───── SOURCE MATERIAL ─────

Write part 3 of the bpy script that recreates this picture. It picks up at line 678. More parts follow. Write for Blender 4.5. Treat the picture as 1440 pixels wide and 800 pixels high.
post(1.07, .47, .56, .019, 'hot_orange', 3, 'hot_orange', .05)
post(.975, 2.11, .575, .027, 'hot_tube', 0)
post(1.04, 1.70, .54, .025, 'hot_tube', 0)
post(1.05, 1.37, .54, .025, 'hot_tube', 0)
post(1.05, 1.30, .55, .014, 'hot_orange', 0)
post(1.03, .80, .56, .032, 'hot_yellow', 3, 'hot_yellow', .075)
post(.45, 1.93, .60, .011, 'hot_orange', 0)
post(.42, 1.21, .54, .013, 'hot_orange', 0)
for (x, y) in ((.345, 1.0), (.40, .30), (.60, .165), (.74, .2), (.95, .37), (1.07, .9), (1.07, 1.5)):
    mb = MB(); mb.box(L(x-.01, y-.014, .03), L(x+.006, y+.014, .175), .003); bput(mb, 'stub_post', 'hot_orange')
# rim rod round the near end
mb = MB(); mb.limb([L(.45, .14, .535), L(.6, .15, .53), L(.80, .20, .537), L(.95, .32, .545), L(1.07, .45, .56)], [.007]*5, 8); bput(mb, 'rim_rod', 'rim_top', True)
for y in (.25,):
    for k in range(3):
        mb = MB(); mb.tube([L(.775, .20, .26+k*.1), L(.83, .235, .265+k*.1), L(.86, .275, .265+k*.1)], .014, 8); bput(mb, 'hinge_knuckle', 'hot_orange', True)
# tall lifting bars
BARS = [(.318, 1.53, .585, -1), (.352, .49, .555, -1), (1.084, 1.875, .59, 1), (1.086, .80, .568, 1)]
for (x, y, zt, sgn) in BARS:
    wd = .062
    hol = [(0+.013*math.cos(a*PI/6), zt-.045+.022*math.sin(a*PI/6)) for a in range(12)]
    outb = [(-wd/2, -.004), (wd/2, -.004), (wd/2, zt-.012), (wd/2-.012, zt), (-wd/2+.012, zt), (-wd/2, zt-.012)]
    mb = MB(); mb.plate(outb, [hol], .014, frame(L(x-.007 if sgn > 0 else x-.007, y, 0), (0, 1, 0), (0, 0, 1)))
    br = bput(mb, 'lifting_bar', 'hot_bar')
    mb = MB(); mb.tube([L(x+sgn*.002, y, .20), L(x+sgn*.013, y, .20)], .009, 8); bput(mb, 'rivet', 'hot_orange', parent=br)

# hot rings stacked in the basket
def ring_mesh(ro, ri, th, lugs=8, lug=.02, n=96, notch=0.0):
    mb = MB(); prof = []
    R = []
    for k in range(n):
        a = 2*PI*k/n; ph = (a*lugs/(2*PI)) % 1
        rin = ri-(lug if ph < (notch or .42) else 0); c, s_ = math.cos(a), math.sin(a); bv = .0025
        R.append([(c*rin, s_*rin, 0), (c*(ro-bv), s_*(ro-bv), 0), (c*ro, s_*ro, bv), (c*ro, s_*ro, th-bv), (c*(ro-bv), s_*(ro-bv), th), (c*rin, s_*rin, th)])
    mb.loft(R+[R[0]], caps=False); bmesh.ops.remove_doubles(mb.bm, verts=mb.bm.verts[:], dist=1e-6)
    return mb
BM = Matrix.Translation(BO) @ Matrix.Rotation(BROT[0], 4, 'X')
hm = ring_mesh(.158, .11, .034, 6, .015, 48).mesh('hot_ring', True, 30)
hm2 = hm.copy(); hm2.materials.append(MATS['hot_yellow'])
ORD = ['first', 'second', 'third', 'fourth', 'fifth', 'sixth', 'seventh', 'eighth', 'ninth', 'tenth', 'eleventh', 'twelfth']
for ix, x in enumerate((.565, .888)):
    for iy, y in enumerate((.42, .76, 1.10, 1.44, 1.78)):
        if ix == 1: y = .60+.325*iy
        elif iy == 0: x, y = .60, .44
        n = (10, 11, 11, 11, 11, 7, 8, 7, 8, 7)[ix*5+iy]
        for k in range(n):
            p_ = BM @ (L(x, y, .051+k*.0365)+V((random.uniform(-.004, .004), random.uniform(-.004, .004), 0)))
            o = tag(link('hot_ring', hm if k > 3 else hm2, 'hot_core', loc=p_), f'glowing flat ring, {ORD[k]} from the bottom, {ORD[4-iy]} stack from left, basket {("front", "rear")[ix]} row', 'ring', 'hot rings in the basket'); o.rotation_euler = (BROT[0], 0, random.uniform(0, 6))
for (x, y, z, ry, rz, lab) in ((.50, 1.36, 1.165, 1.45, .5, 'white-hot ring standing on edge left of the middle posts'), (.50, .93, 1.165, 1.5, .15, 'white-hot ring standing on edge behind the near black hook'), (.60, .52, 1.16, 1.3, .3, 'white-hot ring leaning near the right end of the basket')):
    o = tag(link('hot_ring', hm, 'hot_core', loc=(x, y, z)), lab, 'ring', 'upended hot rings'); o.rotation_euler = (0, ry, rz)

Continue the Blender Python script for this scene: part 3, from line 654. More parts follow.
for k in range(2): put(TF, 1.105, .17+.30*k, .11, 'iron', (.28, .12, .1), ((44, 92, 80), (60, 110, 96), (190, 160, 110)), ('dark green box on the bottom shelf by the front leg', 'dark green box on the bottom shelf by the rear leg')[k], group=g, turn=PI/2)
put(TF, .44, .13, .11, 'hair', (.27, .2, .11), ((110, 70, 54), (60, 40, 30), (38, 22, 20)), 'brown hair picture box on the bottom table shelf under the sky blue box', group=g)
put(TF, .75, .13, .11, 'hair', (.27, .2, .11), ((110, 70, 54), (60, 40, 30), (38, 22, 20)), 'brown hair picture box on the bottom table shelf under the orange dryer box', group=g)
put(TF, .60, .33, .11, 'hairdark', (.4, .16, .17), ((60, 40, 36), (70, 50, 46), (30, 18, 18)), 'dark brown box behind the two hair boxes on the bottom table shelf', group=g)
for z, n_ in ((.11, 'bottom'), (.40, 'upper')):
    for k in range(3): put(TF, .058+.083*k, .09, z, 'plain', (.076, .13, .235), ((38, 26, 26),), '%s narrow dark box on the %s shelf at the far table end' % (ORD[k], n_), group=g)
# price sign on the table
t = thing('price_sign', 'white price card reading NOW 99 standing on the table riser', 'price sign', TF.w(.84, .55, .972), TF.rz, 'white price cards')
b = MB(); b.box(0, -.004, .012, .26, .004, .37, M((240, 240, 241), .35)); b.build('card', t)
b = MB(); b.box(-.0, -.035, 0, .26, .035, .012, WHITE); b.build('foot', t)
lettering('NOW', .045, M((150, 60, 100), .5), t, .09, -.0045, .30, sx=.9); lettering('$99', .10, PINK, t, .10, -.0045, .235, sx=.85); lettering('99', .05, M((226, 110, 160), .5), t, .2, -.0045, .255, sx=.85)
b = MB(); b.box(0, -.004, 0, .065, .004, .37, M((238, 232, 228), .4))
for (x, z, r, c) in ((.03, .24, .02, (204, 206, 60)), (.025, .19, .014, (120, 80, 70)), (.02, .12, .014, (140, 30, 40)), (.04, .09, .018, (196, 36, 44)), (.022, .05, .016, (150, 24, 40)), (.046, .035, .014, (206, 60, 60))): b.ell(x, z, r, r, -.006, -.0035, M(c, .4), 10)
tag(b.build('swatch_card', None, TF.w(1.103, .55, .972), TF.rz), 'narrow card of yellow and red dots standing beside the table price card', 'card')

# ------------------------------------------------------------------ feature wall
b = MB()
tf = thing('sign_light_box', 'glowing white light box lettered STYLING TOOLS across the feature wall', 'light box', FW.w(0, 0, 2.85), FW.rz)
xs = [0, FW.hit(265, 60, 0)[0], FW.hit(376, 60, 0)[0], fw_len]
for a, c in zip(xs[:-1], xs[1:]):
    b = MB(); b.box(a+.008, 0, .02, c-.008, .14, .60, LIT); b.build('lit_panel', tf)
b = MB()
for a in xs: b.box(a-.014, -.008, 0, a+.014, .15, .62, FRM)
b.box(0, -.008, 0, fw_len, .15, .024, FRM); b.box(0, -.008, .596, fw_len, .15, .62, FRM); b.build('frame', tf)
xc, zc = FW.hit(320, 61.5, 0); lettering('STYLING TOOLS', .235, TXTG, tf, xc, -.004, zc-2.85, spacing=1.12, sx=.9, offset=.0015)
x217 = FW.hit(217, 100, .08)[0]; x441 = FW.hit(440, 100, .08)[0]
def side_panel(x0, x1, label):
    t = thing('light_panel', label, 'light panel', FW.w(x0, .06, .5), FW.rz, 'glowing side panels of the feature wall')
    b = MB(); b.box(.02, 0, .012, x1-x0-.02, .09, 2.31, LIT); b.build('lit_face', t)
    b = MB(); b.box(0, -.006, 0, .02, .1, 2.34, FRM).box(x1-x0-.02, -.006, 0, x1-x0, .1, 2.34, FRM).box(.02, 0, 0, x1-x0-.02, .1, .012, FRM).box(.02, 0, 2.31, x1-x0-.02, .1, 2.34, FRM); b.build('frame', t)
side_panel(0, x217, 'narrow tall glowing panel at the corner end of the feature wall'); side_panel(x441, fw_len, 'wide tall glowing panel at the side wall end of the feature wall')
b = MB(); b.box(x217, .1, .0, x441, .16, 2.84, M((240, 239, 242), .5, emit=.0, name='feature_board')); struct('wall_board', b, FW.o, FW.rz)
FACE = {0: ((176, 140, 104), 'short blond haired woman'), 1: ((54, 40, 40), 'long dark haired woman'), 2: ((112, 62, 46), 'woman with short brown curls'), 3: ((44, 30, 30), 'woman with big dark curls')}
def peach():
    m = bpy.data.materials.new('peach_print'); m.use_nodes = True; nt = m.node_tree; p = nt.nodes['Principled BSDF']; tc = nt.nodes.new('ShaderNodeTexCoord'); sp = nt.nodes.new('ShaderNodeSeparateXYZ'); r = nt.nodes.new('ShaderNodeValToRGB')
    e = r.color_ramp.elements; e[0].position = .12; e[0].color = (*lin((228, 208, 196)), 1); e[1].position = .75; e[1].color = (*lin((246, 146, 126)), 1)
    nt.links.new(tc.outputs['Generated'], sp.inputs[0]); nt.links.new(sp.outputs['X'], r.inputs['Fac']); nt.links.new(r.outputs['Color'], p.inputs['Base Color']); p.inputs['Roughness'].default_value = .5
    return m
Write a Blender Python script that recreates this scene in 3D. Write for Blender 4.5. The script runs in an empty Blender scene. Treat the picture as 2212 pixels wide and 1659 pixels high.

─────

### EXERCISE BRIEF
From the listing above, pick out every line containing "More".

### RESULT OF THE EXERCISE
Write part 3 of the bpy script that recreates this picture. It picks up at line 678. More parts follow. Write for Blender 4.5. Treat the picture as 1440 pixels wide and 800 pixels high.
Continue the Blender Python script for this scene: part 3, from line 654. More parts follow.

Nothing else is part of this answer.